A privação do sentido da nossa vida pode conduzir ao desespero e ao pesadelo, mas pode também, e exatamente pela sua falta de sentido, conduzir à sua valorização, conduzindo antes a uma vida criativa, a um reconhecimento da minha posição perante o mundo, a um pensamento de que sou eu que espero a minha morte no fim do meu tempo, a uma abertura para o futuro.
Para se ser “autêntico” temos de saber o que somos. Temos de aprender a conhecer conscientemente o ser-para-a-morte como instância suprema do nosso poder-ser; é na angústia que ele nos ganha, e chegou a nossa hora se tivermos coragem suficiente para resistir à grande angústia. Mas Heidegger sabe que:


Com a supremacia do decair e ser-público […] a angústia “autêntica” é rara”.


Ou seja, a autenticidade é coisa para um pequeno número, o que é uma escolha elitista. A elite perfeitamente apolítica dos realmente existentes. Mas que vai acabar por se refletir, ganhar expressão e encaixar-se no campo social e político. O próprio Heidegger cai na armadilha ao vir a considerar o nacional-socialismo como o renascimento para a autenticidade a partir do decair, da resolução e do ser-heroico-para-a-morte.


Tudo aparece como…” escrevera ele. O problema estava no “como” e como apareceu.
Heidegger insta-nos a levar uma existência autêntica, mas não nos diz como. A sua única resposta é “conscientemente”. É um faz o que quiseres, faz o que tens a fazer, mas fá-lo em plena consciência do que fazes. O “Tu-deves” moralista e categórico é substituído pelo amoralismo moral do “Tu-podes”.

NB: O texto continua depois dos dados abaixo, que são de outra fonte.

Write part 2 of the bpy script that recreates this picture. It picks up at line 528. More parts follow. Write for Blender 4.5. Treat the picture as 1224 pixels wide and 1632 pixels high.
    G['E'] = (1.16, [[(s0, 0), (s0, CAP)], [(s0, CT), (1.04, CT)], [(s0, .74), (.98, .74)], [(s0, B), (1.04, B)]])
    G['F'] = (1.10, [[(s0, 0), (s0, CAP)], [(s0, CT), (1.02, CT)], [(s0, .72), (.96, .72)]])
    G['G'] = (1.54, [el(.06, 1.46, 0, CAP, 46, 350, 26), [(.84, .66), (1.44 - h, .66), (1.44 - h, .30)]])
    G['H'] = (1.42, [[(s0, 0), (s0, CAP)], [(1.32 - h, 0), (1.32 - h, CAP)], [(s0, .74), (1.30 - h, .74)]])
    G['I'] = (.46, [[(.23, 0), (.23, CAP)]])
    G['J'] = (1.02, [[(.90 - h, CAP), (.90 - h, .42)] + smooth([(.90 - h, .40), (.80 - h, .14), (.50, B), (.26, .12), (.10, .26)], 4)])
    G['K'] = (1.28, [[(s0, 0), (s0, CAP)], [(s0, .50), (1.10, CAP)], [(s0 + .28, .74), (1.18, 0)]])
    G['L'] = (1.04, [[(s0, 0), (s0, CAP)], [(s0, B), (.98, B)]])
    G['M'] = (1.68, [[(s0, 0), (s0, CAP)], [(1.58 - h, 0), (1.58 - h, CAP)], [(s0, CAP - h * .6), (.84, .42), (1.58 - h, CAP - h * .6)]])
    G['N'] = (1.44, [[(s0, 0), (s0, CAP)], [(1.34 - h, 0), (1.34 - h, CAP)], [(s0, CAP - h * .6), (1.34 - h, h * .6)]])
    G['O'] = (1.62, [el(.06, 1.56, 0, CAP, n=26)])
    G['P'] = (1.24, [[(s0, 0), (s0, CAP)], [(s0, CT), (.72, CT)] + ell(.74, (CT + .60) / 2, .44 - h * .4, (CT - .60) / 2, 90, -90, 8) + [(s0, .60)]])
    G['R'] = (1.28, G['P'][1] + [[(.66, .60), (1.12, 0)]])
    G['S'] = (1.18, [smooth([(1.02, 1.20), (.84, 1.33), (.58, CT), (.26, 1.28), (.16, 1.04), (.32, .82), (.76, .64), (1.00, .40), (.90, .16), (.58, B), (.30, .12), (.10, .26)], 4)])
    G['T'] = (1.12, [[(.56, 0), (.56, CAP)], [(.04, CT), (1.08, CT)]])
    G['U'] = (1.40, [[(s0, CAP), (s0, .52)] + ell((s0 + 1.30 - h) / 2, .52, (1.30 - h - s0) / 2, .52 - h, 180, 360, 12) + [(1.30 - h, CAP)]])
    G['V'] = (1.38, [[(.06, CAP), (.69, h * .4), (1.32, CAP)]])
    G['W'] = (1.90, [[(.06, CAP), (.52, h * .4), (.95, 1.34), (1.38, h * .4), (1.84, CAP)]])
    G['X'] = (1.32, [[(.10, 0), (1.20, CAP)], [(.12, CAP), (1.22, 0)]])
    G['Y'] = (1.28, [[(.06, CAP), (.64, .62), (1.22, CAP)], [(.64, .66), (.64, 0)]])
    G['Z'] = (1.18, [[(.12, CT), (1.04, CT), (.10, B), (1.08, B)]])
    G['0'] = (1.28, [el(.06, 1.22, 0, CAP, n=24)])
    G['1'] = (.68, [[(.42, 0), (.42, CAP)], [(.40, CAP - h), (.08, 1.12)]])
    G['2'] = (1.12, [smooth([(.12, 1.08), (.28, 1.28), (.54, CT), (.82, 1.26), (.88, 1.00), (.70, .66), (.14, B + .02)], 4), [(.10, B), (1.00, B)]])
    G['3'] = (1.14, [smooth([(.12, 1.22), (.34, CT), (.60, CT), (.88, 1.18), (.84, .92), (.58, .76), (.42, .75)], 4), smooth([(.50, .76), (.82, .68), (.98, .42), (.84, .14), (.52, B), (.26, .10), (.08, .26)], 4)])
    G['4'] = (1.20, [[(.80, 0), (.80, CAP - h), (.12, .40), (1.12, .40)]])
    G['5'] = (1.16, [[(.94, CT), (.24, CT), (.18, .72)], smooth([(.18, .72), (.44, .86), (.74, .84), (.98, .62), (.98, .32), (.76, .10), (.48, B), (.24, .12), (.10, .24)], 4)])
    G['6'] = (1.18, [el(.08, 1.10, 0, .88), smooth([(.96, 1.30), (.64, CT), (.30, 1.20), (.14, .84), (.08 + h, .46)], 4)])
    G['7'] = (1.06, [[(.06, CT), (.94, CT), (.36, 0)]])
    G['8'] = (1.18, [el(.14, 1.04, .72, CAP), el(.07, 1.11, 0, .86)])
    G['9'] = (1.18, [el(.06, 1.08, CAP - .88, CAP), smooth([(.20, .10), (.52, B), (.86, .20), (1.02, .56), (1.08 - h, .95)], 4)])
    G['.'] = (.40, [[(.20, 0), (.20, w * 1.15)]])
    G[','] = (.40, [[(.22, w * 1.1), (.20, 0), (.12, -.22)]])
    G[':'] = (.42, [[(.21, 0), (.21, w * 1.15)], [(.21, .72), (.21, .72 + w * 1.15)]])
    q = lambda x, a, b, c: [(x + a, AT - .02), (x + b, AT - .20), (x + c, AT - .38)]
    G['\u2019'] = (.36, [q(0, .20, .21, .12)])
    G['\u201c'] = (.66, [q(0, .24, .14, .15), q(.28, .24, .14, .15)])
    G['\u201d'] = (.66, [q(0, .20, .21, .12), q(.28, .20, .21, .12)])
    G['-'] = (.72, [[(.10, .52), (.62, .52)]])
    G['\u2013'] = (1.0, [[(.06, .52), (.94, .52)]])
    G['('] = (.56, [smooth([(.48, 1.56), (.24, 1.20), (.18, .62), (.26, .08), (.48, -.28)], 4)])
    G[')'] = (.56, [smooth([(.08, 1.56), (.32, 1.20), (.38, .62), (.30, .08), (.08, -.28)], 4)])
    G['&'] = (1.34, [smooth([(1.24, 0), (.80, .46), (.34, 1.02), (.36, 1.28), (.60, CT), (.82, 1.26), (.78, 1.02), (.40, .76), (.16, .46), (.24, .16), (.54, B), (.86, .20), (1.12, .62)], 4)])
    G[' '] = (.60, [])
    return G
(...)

Todos os grandes filósofos têm a tendência para desenvolverem sistemas coerentes e lógicos para explicarem a totalidade do mundo das pessoas. O que se tem verificado é que todos esses sistemas têm acabado por serem refutados, rejeitados, abandonados, e contudo, a consideração pelos grandes filósofos tem-se mantido, porquanto há sempre pequenas ou grandes partes dos seus pensamentos que foram e são importantes para a compreensão do mundo em que vivemos.
Heidegger não foge a esta constatação: embora o seu sistema global possa não ter resolvido os problemas que ele se pôs, o facto é que é impossível compreender-se a sociedade contemporânea sem a utilização de alguns dos seus conceitos. Não é possível entender o nazismo e a sociedade de hoje sem os conceitos de “sujeito impessoal”, “poder-ser” e “ser-para-a-morte”. Revemo-nos ainda quando ele fala sobre as escolhas que o homem pode fazer diante da abertura do futuro dizerem respeito à sua existência, e na “distração” relativamente à necessidade de pensar a política que é hoje traduzida numa “dormência” favorecida pela própria política, agora só preocupada com as questões da vida assética (“vida nua”).


Dentro de um pouco mais de dez anos, completam-se cem anos sobre a publicação do “Ser e Tempo” (1927) de Martin Heidegger. É isso: fazem-nos andar distraídos.